E-board members would be elected together in the spring, with the exclusion of the comptroller, who would be appointed by the Student Union Allocations Board. The comptroller would also not have a vote in the cabinet, while the other positions would.

Clay said positions were consolidated and others created because some were not needed as individualized positions.

“We combined multicultural affairs with student affairs [because] we felt that student affairs are multicultural as well, so it was a bit redundant,” Clay said. “We combined residence life with safety services – it’s not realistic to say that the Student Union is responsible for safety on campus, nor can they police the [campus]. The current constitution is unrealistic when it comes to safety.”

Clay also said the committee eliminated the VP of public relations position because Union officials realized over the last year that each committee on its own could cover the position.

The committee renamed the “Executive Board” to “Cabinet” in order to create branches of government, in this case the executive branch, instead of just boards, Clay said.

“We really didn’t feel that [e-board] was fitting,” Clay said. “We are a branch rather than a board – it’s the executive branch – just as in the United States, we have the president and the cabinet, and we just want to stick to that term – we just feel it is more fitting.”

The proposed constitution says that the vice president of internal affairs “shall be responsible for all matters concerning the student community at Boston University.” The vice president of external affairs “shall be responsible for all matters concerning students in the Greater Boston community.”

The revisions also address the role of the Union’s judicial body, the Tribunal. The proposed revision says their constitutional clarifications can be amended, speaking directly to recent Union controversy.

But, Clay said, the Tribunal’s responsibilities and its ability to issue clarifications, will be looked at more before the revisions are complete.

“Tribunal members definitely have their own situation,” Clay said. “As it stands right now, Tribunal officers are held to a different standard and I think we need to have some discussions as to whether that should be maintained in the future or modified in this revision.”

The Tribunal’s role will be looked at with extreme detail, Clay said.

“The issue of Tribunal is of great interest to the branches of the Student Union and I want to make sure in this revision we either restore the founding fathers’ intention of the Tribunal or we create the direction that we would like this body to move in, and what guidelines they should adhere to,” he said.

The new document would also make changes to the Senate, including adding seven “senior senator” positions, which Senators renamed “senators-at-large” on Tuesday. Senators-at-large would be elected in the spring during e-board elections, and would be required to serve in the Senate for one year before holding the positions.

Under the original proposal, first-year senators would also have been called “junior senators,” though the body quickly eliminated the provision at the meeting.

The proposed addition of senators-at-large disgruntled many senators Tuesday night because they said the seven re-elected senators would collude with e-board slates.
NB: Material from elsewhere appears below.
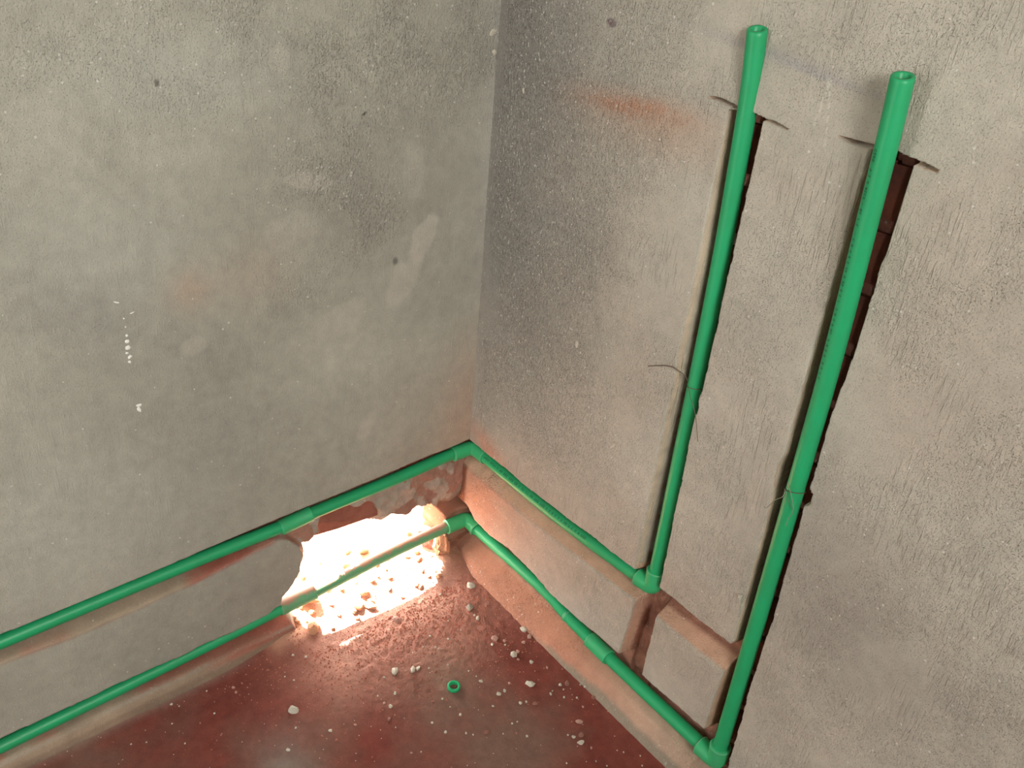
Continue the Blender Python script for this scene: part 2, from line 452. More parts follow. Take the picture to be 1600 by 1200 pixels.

During the meeting, senators proposed that “senators-at-large” would represent the university as a whole, while regular senators would represent the constituency by which they were elected.

The proposed constitution, however, is being continually revised and reworded, even after Tuesday night’s recommendations.

Clay said he would most likely still propose changing the names of the two Senate positions again, but said the issue was of little importance to him.

“I can see just striking ‘junior’ but maintaining ‘senior,'” Clay said. “The naming of those [will be] primarily up to senate – for me that is not a very heavy issue.”

The constitution has been revised three separate times since its original draft last weekend, Clay said. One revision was made between Tuesday’s Senate meeting and today. Senators were only able to get through Article 1 of the document, and have not yet been able to discuss other major changes to the constitution, including those to the Executive Branch and Tribunal.